- PROMPT: Your task is to copy the material exactly.

- DATA LINES:
* * * *

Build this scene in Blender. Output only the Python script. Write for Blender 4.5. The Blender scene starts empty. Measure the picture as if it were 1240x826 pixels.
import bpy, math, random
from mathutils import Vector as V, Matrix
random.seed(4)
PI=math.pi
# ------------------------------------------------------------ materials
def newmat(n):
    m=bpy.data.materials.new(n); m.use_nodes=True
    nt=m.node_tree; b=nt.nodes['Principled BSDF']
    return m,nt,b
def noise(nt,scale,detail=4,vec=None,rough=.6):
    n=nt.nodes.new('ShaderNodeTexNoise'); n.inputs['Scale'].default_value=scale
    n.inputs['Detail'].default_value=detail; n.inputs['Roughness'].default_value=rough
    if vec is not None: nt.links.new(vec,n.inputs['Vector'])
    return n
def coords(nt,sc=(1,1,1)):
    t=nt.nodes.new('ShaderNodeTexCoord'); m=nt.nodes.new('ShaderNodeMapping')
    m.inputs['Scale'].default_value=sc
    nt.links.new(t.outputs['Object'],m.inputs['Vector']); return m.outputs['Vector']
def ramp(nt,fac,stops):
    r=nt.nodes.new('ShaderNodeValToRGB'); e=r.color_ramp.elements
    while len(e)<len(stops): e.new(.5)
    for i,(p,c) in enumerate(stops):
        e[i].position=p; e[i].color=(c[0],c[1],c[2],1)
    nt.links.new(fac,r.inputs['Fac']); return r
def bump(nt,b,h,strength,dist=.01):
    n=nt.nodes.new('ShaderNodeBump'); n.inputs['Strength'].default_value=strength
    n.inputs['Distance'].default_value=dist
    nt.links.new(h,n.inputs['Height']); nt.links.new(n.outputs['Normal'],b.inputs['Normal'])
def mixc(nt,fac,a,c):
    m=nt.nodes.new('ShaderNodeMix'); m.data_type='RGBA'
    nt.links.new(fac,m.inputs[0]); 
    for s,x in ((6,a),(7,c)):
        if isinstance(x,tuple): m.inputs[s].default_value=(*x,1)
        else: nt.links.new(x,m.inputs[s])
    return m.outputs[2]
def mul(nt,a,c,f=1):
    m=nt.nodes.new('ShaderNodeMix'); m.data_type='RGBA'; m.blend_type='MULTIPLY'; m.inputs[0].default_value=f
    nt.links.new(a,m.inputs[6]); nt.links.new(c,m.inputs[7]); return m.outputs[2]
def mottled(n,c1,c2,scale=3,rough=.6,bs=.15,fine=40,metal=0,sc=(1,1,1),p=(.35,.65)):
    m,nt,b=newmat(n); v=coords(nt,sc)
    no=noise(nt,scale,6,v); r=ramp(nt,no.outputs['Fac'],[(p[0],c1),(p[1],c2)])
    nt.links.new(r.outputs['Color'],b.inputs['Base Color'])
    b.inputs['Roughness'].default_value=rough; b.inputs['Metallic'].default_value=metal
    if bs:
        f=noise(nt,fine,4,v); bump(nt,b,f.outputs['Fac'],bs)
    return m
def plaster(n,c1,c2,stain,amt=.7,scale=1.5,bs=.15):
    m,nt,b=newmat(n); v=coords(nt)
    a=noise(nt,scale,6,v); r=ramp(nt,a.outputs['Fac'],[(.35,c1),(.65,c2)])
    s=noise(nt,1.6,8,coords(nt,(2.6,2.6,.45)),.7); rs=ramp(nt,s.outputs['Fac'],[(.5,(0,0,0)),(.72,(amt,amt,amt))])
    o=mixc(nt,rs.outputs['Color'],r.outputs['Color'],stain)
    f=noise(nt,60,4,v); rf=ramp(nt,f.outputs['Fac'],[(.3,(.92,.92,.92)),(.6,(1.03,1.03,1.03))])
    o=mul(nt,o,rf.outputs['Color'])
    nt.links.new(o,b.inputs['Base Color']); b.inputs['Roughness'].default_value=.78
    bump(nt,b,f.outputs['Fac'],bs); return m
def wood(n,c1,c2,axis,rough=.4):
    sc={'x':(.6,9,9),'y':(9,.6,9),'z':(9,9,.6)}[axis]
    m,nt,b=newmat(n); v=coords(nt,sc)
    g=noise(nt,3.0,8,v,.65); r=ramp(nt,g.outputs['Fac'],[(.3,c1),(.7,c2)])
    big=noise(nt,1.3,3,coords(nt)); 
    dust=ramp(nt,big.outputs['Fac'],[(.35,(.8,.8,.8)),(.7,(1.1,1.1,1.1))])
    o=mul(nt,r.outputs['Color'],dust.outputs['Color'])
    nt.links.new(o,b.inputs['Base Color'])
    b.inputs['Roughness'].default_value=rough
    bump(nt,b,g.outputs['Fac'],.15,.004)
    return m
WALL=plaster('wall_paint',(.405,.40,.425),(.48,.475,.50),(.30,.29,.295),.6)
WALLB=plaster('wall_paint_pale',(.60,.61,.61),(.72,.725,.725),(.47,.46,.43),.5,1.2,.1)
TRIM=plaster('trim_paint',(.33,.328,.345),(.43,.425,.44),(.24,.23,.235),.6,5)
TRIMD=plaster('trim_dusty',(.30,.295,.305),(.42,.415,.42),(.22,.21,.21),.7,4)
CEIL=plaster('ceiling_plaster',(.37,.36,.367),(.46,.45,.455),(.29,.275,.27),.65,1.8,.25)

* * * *

- WRITTEN REPLY:
Build this scene in Blender. Output only the Python script. Write for Blender 4.5. The Blender scene starts empty. Measure the picture as if it were 1240x826 pixels.
import bpy, math, random
from mathutils import Vector as V, Matrix
random.seed(4)
PI=math.pi
# ------------------------------------------------------------ materials
def newmat(n):
    m=bpy.data.materials.new(n); m.use_nodes=True
    nt=m.node_tree; b=nt.nodes['Principled BSDF']
    return m,nt,b
def noise(nt,scale,detail=4,vec=None,rough=.6):
    n=nt.nodes.new('ShaderNodeTexNoise'); n.inputs['Scale'].default_value=scale
    n.inputs['Detail'].default_value=detail; n.inputs['Roughness'].default_value=rough
    if vec is not None: nt.links.new(vec,n.inputs['Vector'])
    return n
def coords(nt,sc=(1,1,1)):
    t=nt.nodes.new('ShaderNodeTexCoord'); m=nt.nodes.new('ShaderNodeMapping')
    m.inputs['Scale'].default_value=sc
    nt.links.new(t.outputs['Object'],m.inputs['Vector']); return m.outputs['Vector']
def ramp(nt,fac,stops):
    r=nt.nodes.new('ShaderNodeValToRGB'); e=r.color_ramp.elements
    while len(e)<len(stops): e.new(.5)
    for i,(p,c) in enumerate(stops):
        e[i].position=p; e[i].color=(c[0],c[1],c[2],1)
    nt.links.new(fac,r.inputs['Fac']); return r
def bump(nt,b,h,strength,dist=.01):
    n=nt.nodes.new('ShaderNodeBump'); n.inputs['Strength'].default_value=strength
    n.inputs['Distance'].default_value=dist
    nt.links.new(h,n.inputs['Height']); nt.links.new(n.outputs['Normal'],b.inputs['Normal'])
def mixc(nt,fac,a,c):
    m=nt.nodes.new('ShaderNodeMix'); m.data_type='RGBA'
    nt.links.new(fac,m.inputs[0]); 
    for s,x in ((6,a),(7,c)):
        if isinstance(x,tuple): m.inputs[s].default_value=(*x,1)
        else: nt.links.new(x,m.inputs[s])
    return m.outputs[2]
def mul(nt,a,c,f=1):
    m=nt.nodes.new('ShaderNodeMix'); m.data_type='RGBA'; m.blend_type='MULTIPLY'; m.inputs[0].default_value=f
    nt.links.new(a,m.inputs[6]); nt.links.new(c,m.inputs[7]); return m.outputs[2]
def mottled(n,c1,c2,scale=3,rough=.6,bs=.15,fine=40,metal=0,sc=(1,1,1),p=(.35,.65)):
    m,nt,b=newmat(n); v=coords(nt,sc)
    no=noise(nt,scale,6,v); r=ramp(nt,no.outputs['Fac'],[(p[0],c1),(p[1],c2)])
    nt.links.new(r.outputs['Color'],b.inputs['Base Color'])
    b.inputs['Roughness'].default_value=rough; b.inputs['Metallic'].default_value=metal
    if bs:
        f=noise(nt,fine,4,v); bump(nt,b,f.outputs['Fac'],bs)
    return m
def plaster(n,c1,c2,stain,amt=.7,scale=1.5,bs=.15):
    m,nt,b=newmat(n); v=coords(nt)
    a=noise(nt,scale,6,v); r=ramp(nt,a.outputs['Fac'],[(.35,c1),(.65,c2)])
    s=noise(nt,1.6,8,coords(nt,(2.6,2.6,.45)),.7); rs=ramp(nt,s.outputs['Fac'],[(.5,(0,0,0)),(.72,(amt,amt,amt))])
    o=mixc(nt,rs.outputs['Color'],r.outputs['Color'],stain)
    f=noise(nt,60,4,v); rf=ramp(nt,f.outputs['Fac'],[(.3,(.92,.92,.92)),(.6,(1.03,1.03,1.03))])
    o=mul(nt,o,rf.outputs['Color'])
    nt.links.new(o,b.inputs['Base Color']); b.inputs['Roughness'].default_value=.78
    bump(nt,b,f.outputs['Fac'],bs); return m
def wood(n,c1,c2,axis,rough=.4):
    sc={'x':(.6,9,9),'y':(9,.6,9),'z':(9,9,.6)}[axis]
    m,nt,b=newmat(n); v=coords(nt,sc)
    g=noise(nt,3.0,8,v,.65); r=ramp(nt,g.outputs['Fac'],[(.3,c1),(.7,c2)])
    big=noise(nt,1.3,3,coords(nt)); 
    dust=ramp(nt,big.outputs['Fac'],[(.35,(.8,.8,.8)),(.7,(1.1,1.1,1.1))])
    o=mul(nt,r.outputs['Color'],dust.outputs['Color'])
    nt.links.new(o,b.inputs['Base Color'])
    b.inputs['Roughness'].default_value=rough
    bump(nt,b,g.outputs['Fac'],.15,.004)
    return m
WALL=plaster('wall_paint',(.405,.40,.425),(.48,.475,.50),(.30,.29,.295),.6)
WALLB=plaster('wall_paint_pale',(.60,.61,.61),(.72,.725,.725),(.47,.46,.43),.5,1.2,.1)
TRIM=plaster('trim_paint',(.33,.328,.345),(.43,.425,.44),(.24,.23,.235),.6,5)
TRIMD=plaster('trim_dusty',(.30,.295,.305),(.42,.415,.42),(.22,.21,.21),.7,4)
CEIL=plaster('ceiling_plaster',(.37,.36,.367),(.46,.45,.455),(.29,.275,.27),.65,1.8,.25)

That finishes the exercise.